=== MATERIAL ===
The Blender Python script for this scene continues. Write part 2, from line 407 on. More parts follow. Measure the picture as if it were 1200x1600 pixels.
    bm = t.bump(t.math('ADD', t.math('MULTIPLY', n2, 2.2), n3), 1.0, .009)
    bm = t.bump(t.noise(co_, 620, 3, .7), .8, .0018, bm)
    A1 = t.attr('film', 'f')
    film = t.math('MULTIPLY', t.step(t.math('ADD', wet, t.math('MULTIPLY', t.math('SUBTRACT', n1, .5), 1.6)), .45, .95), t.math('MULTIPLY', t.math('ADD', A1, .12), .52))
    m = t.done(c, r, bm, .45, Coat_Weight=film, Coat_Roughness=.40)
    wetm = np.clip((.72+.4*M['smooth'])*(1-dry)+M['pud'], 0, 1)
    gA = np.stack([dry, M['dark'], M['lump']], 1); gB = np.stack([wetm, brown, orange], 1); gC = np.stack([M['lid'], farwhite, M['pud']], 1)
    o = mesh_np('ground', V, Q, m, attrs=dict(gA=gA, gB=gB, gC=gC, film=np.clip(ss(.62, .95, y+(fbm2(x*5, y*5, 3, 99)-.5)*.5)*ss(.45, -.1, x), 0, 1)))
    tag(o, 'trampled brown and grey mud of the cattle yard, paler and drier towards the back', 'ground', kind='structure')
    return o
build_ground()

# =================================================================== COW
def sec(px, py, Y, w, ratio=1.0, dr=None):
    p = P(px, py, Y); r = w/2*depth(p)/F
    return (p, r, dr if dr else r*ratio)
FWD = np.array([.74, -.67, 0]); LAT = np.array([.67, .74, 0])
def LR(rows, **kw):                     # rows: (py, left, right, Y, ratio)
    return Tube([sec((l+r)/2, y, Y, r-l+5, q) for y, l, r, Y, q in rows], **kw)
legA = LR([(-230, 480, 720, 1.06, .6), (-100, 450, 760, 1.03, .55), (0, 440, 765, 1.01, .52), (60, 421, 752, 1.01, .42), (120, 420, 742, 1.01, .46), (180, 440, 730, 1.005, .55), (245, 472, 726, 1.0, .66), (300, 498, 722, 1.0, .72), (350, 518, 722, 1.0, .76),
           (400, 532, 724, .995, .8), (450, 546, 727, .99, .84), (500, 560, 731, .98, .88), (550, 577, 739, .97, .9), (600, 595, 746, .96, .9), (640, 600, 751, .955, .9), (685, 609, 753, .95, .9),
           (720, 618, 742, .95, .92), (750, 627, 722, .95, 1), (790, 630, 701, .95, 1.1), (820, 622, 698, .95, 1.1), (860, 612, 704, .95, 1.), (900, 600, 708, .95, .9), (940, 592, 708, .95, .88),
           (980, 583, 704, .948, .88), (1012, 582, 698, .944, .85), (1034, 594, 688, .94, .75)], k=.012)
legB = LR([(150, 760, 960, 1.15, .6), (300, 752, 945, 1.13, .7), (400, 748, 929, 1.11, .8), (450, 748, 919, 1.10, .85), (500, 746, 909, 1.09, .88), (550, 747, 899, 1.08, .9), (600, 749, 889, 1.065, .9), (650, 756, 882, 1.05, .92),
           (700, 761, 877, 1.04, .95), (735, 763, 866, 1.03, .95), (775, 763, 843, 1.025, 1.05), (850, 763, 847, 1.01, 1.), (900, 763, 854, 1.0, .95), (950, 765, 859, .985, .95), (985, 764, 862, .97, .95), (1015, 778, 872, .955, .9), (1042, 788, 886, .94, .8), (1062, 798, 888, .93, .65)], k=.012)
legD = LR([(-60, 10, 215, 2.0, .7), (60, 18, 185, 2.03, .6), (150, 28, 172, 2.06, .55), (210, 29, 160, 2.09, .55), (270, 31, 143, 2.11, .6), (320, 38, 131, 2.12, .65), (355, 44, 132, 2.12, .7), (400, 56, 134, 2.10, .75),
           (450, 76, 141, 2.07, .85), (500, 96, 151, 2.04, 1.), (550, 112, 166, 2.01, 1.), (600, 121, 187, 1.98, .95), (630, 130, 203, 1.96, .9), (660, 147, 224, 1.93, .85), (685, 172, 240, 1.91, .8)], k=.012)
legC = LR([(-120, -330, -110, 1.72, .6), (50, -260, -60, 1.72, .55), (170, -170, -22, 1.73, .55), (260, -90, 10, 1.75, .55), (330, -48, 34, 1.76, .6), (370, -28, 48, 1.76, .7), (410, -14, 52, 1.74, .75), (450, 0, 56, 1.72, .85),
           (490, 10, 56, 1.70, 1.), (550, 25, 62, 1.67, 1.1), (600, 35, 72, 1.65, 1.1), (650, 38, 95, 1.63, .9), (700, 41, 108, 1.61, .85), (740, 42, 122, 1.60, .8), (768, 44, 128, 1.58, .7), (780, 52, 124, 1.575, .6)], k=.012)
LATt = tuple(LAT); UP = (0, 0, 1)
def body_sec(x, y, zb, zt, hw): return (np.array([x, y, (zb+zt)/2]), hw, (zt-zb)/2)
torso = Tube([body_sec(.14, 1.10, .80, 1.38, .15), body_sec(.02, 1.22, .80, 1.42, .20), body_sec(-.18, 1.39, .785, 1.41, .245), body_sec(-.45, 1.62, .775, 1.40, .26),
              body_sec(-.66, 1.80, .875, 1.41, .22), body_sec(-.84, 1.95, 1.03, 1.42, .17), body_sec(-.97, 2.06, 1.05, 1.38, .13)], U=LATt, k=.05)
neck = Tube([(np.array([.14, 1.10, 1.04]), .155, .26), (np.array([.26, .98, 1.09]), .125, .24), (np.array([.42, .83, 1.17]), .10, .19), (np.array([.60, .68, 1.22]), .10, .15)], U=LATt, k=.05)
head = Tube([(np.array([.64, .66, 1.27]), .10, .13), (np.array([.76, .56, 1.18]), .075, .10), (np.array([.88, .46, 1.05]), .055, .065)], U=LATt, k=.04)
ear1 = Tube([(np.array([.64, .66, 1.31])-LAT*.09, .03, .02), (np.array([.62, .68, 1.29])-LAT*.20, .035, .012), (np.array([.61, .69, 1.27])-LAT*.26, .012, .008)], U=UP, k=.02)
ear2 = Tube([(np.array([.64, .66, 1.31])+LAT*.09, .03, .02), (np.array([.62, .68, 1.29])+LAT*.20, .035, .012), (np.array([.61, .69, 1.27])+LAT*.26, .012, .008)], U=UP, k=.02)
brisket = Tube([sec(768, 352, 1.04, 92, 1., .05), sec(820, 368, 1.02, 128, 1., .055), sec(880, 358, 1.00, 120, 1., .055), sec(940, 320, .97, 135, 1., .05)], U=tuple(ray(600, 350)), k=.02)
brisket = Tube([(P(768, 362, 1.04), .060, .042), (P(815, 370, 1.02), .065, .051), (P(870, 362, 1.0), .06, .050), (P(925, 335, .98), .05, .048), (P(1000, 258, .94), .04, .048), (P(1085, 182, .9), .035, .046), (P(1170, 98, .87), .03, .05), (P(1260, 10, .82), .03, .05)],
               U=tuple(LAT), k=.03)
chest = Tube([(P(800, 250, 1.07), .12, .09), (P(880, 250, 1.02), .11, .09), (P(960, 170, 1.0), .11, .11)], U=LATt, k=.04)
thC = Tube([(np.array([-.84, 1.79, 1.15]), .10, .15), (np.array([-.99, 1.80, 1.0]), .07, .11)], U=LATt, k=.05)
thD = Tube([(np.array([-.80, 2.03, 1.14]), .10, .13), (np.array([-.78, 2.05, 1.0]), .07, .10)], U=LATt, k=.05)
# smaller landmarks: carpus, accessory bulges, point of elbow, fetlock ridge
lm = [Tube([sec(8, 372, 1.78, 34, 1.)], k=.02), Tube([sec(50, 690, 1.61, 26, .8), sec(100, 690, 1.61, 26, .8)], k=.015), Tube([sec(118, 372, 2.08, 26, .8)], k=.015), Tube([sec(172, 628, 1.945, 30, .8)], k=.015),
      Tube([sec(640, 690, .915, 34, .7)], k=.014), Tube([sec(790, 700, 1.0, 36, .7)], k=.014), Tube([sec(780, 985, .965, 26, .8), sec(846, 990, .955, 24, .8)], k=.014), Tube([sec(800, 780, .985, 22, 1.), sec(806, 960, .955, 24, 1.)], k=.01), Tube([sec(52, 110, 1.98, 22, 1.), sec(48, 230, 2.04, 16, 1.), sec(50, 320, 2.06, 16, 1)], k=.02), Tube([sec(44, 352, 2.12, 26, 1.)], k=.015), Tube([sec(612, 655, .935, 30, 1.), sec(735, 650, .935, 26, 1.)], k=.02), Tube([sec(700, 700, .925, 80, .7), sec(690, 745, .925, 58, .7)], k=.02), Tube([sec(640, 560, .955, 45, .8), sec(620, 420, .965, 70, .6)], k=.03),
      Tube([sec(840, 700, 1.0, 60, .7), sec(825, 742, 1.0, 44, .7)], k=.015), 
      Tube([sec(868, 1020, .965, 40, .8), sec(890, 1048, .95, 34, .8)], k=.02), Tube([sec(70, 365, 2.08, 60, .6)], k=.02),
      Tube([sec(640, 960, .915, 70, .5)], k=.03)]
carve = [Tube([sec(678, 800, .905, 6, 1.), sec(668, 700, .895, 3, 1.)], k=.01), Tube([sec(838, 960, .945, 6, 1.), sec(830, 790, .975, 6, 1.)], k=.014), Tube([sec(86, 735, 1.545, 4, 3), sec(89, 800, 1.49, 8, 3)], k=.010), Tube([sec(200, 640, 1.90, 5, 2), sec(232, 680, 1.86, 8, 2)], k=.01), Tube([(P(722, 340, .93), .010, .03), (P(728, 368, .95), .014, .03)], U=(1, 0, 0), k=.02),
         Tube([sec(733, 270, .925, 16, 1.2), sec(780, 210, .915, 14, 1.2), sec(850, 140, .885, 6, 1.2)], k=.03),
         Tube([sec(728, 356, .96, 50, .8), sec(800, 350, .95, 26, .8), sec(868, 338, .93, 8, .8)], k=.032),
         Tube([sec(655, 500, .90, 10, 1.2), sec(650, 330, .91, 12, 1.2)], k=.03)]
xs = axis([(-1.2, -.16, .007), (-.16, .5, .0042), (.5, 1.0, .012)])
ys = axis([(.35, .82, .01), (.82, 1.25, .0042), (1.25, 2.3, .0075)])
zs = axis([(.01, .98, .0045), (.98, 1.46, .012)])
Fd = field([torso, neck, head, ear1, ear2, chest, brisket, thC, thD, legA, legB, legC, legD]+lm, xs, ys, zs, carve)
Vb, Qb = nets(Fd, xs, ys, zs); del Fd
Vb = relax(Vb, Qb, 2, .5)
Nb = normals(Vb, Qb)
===
> EXERCISE
Starting at the first line of the listing, retype every line up to and including the one with "gA = np.stack([dry, M['dark'], M['lump']], 1);".

> FINISHED TASK
The Blender Python script for this scene continues. Write part 2, from line 407 on. More parts follow. Measure the picture as if it were 1200x1600 pixels.
    bm = t.bump(t.math('ADD', t.math('MULTIPLY', n2, 2.2), n3), 1.0, .009)
    bm = t.bump(t.noise(co_, 620, 3, .7), .8, .0018, bm)
    A1 = t.attr('film', 'f')
    film = t.math('MULTIPLY', t.step(t.math('ADD', wet, t.math('MULTIPLY', t.math('SUBTRACT', n1, .5), 1.6)), .45, .95), t.math('MULTIPLY', t.math('ADD', A1, .12), .52))
    m = t.done(c, r, bm, .45, Coat_Weight=film, Coat_Roughness=.40)
    wetm = np.clip((.72+.4*M['smooth'])*(1-dry)+M['pud'], 0, 1)
    gA = np.stack([dry, M['dark'], M['lump']], 1); gB = np.stack([wetm, brown, orange], 1); gC = np.stack([M['lid'], farwhite, M['pud']], 1)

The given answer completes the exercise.